Dataset.
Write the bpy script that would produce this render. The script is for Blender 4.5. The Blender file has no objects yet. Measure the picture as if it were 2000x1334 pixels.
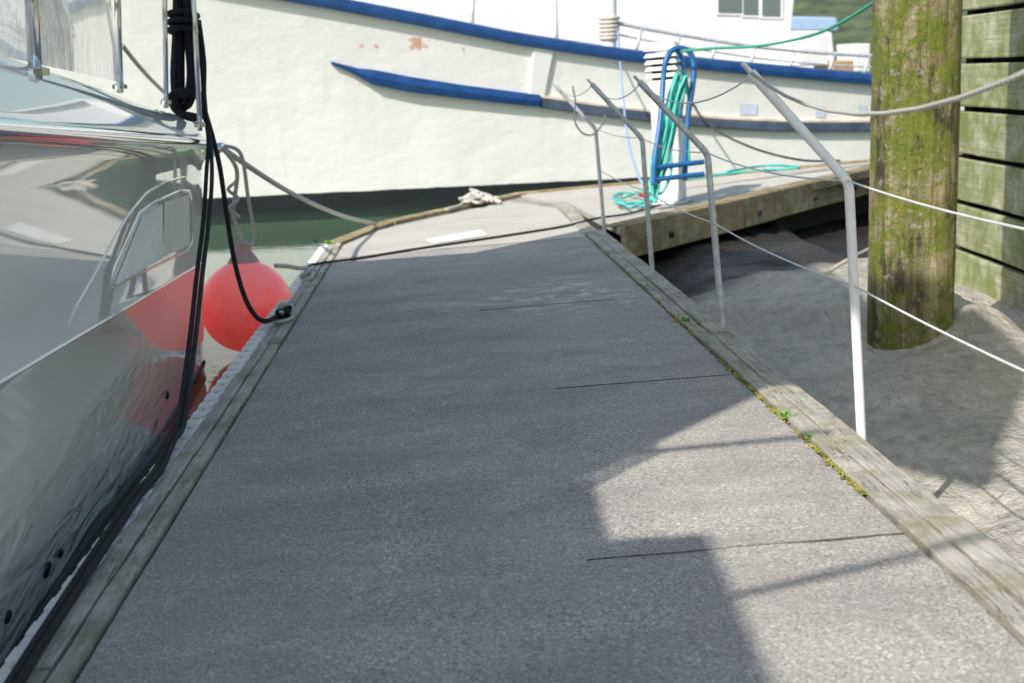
import bpy,bmesh,math,random
from mathutils import Vector as V, Matrix, noise
from mathutils.bvhtree import BVHTree
random.seed(7)
S=bpy.context.scene; COL=S.collection
S.view_settings.view_transform='Standard'
try: S.view_settings.look='None'
except Exception: pass
# ------------------------------------------------------------ camera frame
F=2800.; th=math.atan(517/F); rr=math.radians(1.5); CZ=1.78
CAM=V((0,0,CZ))
fw=V((0,math.cos(th),-math.sin(th))); u0=V((0,math.sin(th),math.cos(th))); r0=V((1,0,0))
rt=r0*math.cos(rr)-u0*math.sin(rr); up=u0*math.cos(rr)+r0*math.sin(rr)
def ray(px,py): return rt*((px-1000)/F)+up*((667-py)/F)+fw
def at(px,py,d): return CAM+ray(px,py)*d
def onpl(px,py,p,n):
    d=ray(px,py); return CAM+d*((p-CAM).dot(n)/d.dot(n))
def onz(px,py,z): return onpl(px,py,V((0,0,z)),V((0,0,1)))
# dock frame (the floats sit a little tilted)
e2=(rt*-150+up*482+fw*2800).normalized(); e1=(rt+up*.08); e1=(e1-e2*e1.dot(e2)).normalized(); en=e1.cross(e2).normalized()
DO=CAM-en*1.25
DM=Matrix(((e1.x,e2.x,en.x,DO.x),(e1.y,e2.y,en.y,DO.y),(e1.z,e2.z,en.z,DO.z),(0,0,0,1))); DI=DM.inverted()
def duv(px,py):
    p=DI@onpl(px,py,DO,en); return V((p.x,p.y))
def DL(u,v,w=0.): return DM@V((u,v,w))
def dpx(px,py,w=0.): p=duv(px,py); return DL(p.x,p.y,w)
def mean(*a): return sum(a)/len(a)
UL=mean(*[duv(*p).x for p in ((0,1290),(330,880),(600,520))])
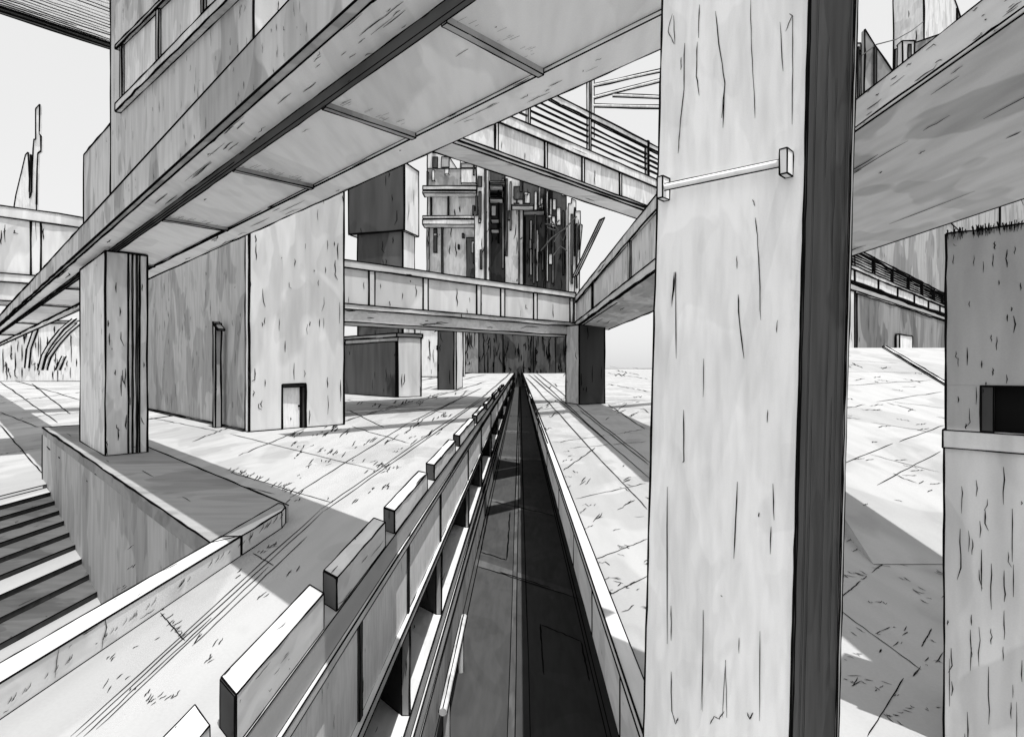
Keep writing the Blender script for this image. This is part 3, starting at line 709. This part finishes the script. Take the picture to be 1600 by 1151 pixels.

What the exercise asks.
Repeat the listing in full and exactly. Do not include any images.

Answer to this task.
Write the bpy script that would produce this render. The script is for Blender 4.5. The Blender file has no objects yet. Measure the picture as if it were 2000x1334 pixels.
import bpy,bmesh,math,random
from mathutils import Vector as V, Matrix, noise
from mathutils.bvhtree import BVHTree
random.seed(7)
S=bpy.context.scene; COL=S.collection
S.view_settings.view_transform='Standard'
try: S.view_settings.look='None'
except Exception: pass
# ------------------------------------------------------------ camera frame
F=2800.; th=math.atan(517/F); rr=math.radians(1.5); CZ=1.78
CAM=V((0,0,CZ))
fw=V((0,math.cos(th),-math.sin(th))); u0=V((0,math.sin(th),math.cos(th))); r0=V((1,0,0))
rt=r0*math.cos(rr)-u0*math.sin(rr); up=u0*math.cos(rr)+r0*math.sin(rr)
def ray(px,py): return rt*((px-1000)/F)+up*((667-py)/F)+fw
def at(px,py,d): return CAM+ray(px,py)*d
def onpl(px,py,p,n):
    d=ray(px,py); return CAM+d*((p-CAM).dot(n)/d.dot(n))
def onz(px,py,z): return onpl(px,py,V((0,0,z)),V((0,0,1)))
# dock frame (the floats sit a little tilted)
e2=(rt*-150+up*482+fw*2800).normalized(); e1=(rt+up*.08); e1=(e1-e2*e1.dot(e2)).normalized(); en=e1.cross(e2).normalized()
DO=CAM-en*1.25
DM=Matrix(((e1.x,e2.x,en.x,DO.x),(e1.y,e2.y,en.y,DO.y),(e1.z,e2.z,en.z,DO.z),(0,0,0,1))); DI=DM.inverted()
def duv(px,py):
    p=DI@onpl(px,py,DO,en); return V((p.x,p.y))
def DL(u,v,w=0.): return DM@V((u,v,w))
def dpx(px,py,w=0.): p=duv(px,py); return DL(p.x,p.y,w)
def mean(*a): return sum(a)/len(a)
UL=mean(*[duv(*p).x for p in ((0,1290),(330,880),(600,520))])
Keep writing the Blender script for this image. This is part 3, starting at line 709. This part finishes the script. Take the picture to be 1600 by 1151 pixels.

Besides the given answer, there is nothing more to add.